Coast Guards to Conduct 1st Drill in Tokyo Bay; Japan, U.S., Philippines to Conduct Drills off Kagoshima

Yomiuri Shimbun file photo
The building that houses the Japan Coast Guard head office in Chiyoda Ward, Tokyo

The coast guards of Japan, the United States, Australia and India are to conduct their first four-country drill at the Port of Yokohama in Tokyo Bay in January, The Yomiuri Shimbun has learned. In March, Japan, the United States, and the Philippines also plan to conduct joint drills off the coast of Kagoshima Prefecture.

As China intensifies its hegemonic moves in both the East and South China seas and the Indo-Pacific, the coast guards of concerned countries will work together to maintain and strengthen maritime order based on the rule of law.

Under the framework known as the Quad, Japan, the United States, Australia and India have deepened cooperation on maritime security, which is its main theme. The four coast guards will start a joint mission to patrol the Indo-Pacific next year, where they will carry one another’s personnel on their vessels. Additionally, the Quad leaders will create an Indo-Pacific maritime training initiative with Southeast and South Asian countries and Pacific island nations in order to coordinate law enforcement capacity building assistance.

The first joint maritime drill is set to start from Jan. 8 and will be held in conjunction with the first visit of Indian Coast Guard Director General Paramesh Sivamani to Japan and the arrival of a large Indian patrol vessel to Yokohama.

The coast guards of Japan and India will conduct oil and hazardous substance control training together with the U.S. Coast Guard and the Australian Border Force, where they will confirm each other’s operational methods. Joint missions in the Indo-Pacific region are set to follow.

Meanwhile, the second joint drill by the coast guards of Japan, the United States and the Philippines will be held in the waters around Japan, following one in June in the waters north of the Philippines near the South China Sea. Patrol vessels from the three countries will gather in and around Kagoshima Bay in March and work on interoperability through search-and-rescue drills at sea. According to Philippine Coast Guard officials, their patrol vessel is scheduled to undergo maintenance in Japan in conjunction with its participation in the drill.

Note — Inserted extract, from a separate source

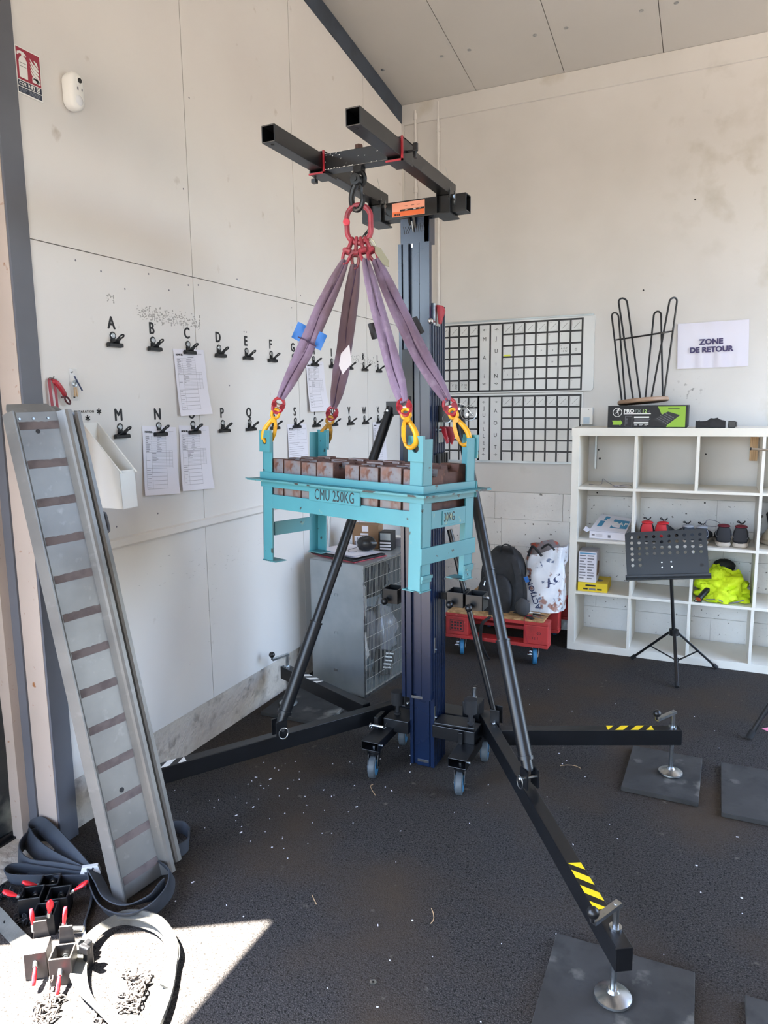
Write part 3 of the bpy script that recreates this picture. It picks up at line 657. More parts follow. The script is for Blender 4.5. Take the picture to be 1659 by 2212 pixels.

Chinese government vessels and warships repeatedly pass through the Osumi Strait off Kagoshima Prefecture.

As a result of China’s aggressive maritime actions, the Japan Coast Guard has in recent years been working to stabilize maritime order using multilayered cooperation based on “minilateralism,” an international relations concept that involves small groups of nations collaborating to tackle problems or pursue mutual goals. The first such joint maritime drill was conducted in June off the coast of Maizuru, Kyoto, between the Japanese, U.S. and South Korean coast guards.

In response, the China Coast Guard, which has been confronting Japan over the Senkaku Islands in Okinawa Prefecture, conducted in naval exercises around Taiwan.

China and Russia have been showing off their unity by conducting joint patrols in the North Pacific and other areas in September and October and have also been deploying maritime patrol vessels to the Arctic Ocean for the first time.